Your copy of the material must match it exactly, except that pictures are dropped.

Start Source excerpt

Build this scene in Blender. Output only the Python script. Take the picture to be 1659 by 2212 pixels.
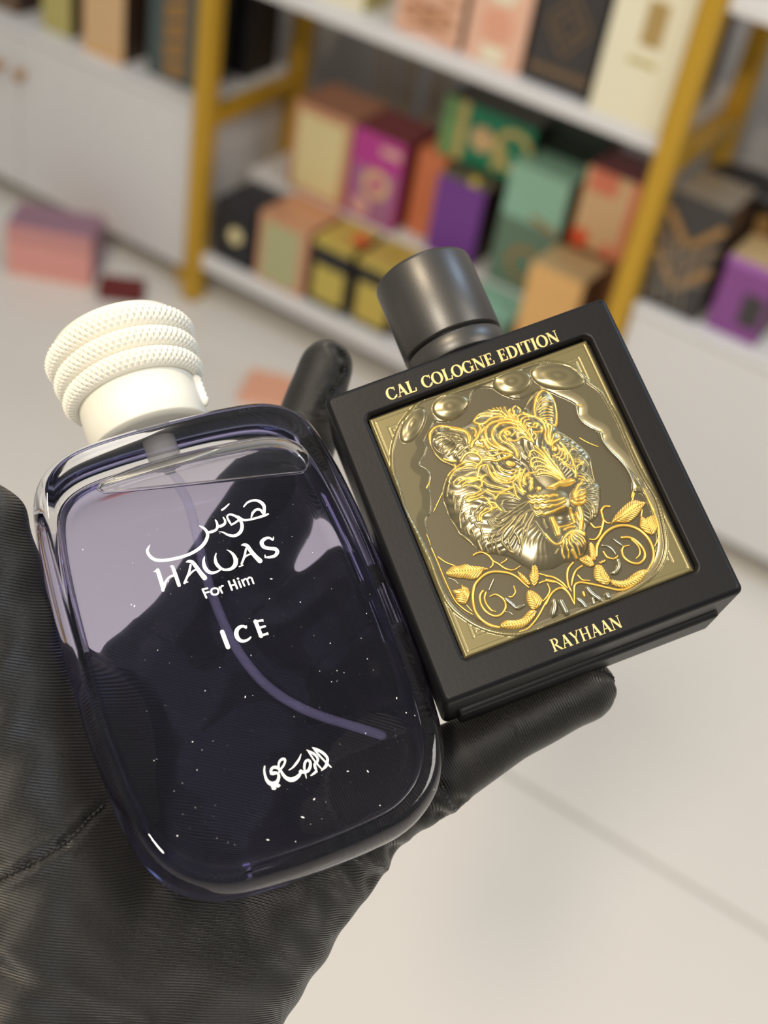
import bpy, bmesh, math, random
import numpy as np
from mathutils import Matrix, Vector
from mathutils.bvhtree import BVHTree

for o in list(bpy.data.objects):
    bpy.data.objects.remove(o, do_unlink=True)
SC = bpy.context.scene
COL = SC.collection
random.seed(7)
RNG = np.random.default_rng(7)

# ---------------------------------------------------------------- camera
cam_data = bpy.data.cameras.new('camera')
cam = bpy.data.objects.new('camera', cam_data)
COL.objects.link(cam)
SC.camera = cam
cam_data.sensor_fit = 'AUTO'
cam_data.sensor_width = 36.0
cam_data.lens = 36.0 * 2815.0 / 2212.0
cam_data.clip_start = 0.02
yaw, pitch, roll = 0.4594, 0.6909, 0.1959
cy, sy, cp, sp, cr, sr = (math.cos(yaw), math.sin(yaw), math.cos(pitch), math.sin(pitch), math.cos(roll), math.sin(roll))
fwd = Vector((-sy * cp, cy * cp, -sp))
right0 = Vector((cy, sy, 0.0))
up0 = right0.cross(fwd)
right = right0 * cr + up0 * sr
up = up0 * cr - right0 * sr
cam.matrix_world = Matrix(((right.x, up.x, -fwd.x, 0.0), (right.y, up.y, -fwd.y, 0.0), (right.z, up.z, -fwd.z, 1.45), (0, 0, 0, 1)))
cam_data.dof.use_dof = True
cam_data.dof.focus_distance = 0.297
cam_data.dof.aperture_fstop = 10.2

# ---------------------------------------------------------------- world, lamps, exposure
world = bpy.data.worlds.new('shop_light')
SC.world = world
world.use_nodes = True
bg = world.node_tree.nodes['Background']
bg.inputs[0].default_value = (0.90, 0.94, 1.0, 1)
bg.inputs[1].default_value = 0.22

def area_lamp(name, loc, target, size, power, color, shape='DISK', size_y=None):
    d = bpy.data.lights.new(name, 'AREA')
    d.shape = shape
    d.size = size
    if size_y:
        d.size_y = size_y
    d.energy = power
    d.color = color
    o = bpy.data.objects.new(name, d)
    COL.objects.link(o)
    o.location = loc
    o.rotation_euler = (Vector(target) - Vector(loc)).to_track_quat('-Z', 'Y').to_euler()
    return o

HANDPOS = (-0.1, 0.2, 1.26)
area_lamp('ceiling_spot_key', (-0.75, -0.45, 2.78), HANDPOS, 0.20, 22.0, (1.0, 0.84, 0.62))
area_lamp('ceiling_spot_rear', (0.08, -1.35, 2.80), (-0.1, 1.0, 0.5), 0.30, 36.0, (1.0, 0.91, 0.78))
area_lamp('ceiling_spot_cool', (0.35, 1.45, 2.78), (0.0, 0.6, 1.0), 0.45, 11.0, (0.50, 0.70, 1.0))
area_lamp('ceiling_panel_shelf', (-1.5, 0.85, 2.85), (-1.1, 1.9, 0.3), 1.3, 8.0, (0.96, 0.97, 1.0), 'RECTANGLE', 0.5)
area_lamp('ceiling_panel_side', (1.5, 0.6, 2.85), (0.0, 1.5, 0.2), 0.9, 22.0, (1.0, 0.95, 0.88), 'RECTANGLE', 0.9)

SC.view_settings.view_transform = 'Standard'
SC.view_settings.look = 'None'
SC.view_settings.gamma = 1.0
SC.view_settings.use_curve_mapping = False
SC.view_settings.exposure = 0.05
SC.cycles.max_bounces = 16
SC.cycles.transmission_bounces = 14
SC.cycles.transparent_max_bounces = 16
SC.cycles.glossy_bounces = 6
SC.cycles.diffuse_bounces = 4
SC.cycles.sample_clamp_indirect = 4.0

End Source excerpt

• Result:
Build this scene in Blender. Output only the Python script. Take the picture to be 1659 by 2212 pixels.
import bpy, bmesh, math, random
import numpy as np
from mathutils import Matrix, Vector
from mathutils.bvhtree import BVHTree

for o in list(bpy.data.objects):
    bpy.data.objects.remove(o, do_unlink=True)
SC = bpy.context.scene
COL = SC.collection
random.seed(7)
RNG = np.random.default_rng(7)

# ---------------------------------------------------------------- camera
cam_data = bpy.data.cameras.new('camera')
cam = bpy.data.objects.new('camera', cam_data)
COL.objects.link(cam)
SC.camera = cam
cam_data.sensor_fit = 'AUTO'
cam_data.sensor_width = 36.0
cam_data.lens = 36.0 * 2815.0 / 2212.0
cam_data.clip_start = 0.02
yaw, pitch, roll = 0.4594, 0.6909, 0.1959
cy, sy, cp, sp, cr, sr = (math.cos(yaw), math.sin(yaw), math.cos(pitch), math.sin(pitch), math.cos(roll), math.sin(roll))
fwd = Vector((-sy * cp, cy * cp, -sp))
right0 = Vector((cy, sy, 0.0))
up0 = right0.cross(fwd)
right = right0 * cr + up0 * sr
up = up0 * cr - right0 * sr
cam.matrix_world = Matrix(((right.x, up.x, -fwd.x, 0.0), (right.y, up.y, -fwd.y, 0.0), (right.z, up.z, -fwd.z, 1.45), (0, 0, 0, 1)))
cam_data.dof.use_dof = True
cam_data.dof.focus_distance = 0.297
cam_data.dof.aperture_fstop = 10.2

# ---------------------------------------------------------------- world, lamps, exposure
world = bpy.data.worlds.new('shop_light')
SC.world = world
world.use_nodes = True
bg = world.node_tree.nodes['Background']
bg.inputs[0].default_value = (0.90, 0.94, 1.0, 1)
bg.inputs[1].default_value = 0.22

def area_lamp(name, loc, target, size, power, color, shape='DISK', size_y=None):
    d = bpy.data.lights.new(name, 'AREA')
    d.shape = shape
    d.size = size
    if size_y:
        d.size_y = size_y
    d.energy = power
    d.color = color
    o = bpy.data.objects.new(name, d)
    COL.objects.link(o)
    o.location = loc
    o.rotation_euler = (Vector(target) - Vector(loc)).to_track_quat('-Z', 'Y').to_euler()
    return o

HANDPOS = (-0.1, 0.2, 1.26)
area_lamp('ceiling_spot_key', (-0.75, -0.45, 2.78), HANDPOS, 0.20, 22.0, (1.0, 0.84, 0.62))
area_lamp('ceiling_spot_rear', (0.08, -1.35, 2.80), (-0.1, 1.0, 0.5), 0.30, 36.0, (1.0, 0.91, 0.78))
area_lamp('ceiling_spot_cool', (0.35, 1.45, 2.78), (0.0, 0.6, 1.0), 0.45, 11.0, (0.50, 0.70, 1.0))
area_lamp('ceiling_panel_shelf', (-1.5, 0.85, 2.85), (-1.1, 1.9, 0.3), 1.3, 8.0, (0.96, 0.97, 1.0), 'RECTANGLE', 0.5)
area_lamp('ceiling_panel_side', (1.5, 0.6, 2.85), (0.0, 1.5, 0.2), 0.9, 22.0, (1.0, 0.95, 0.88), 'RECTANGLE', 0.9)

SC.view_settings.view_transform = 'Standard'
SC.view_settings.look = 'None'
SC.view_settings.gamma = 1.0
SC.view_settings.use_curve_mapping = False
SC.view_settings.exposure = 0.05
SC.cycles.max_bounces = 16
SC.cycles.transmission_bounces = 14
SC.cycles.transparent_max_bounces = 16
SC.cycles.glossy_bounces = 6
SC.cycles.diffuse_bounces = 4
SC.cycles.sample_clamp_indirect = 4.0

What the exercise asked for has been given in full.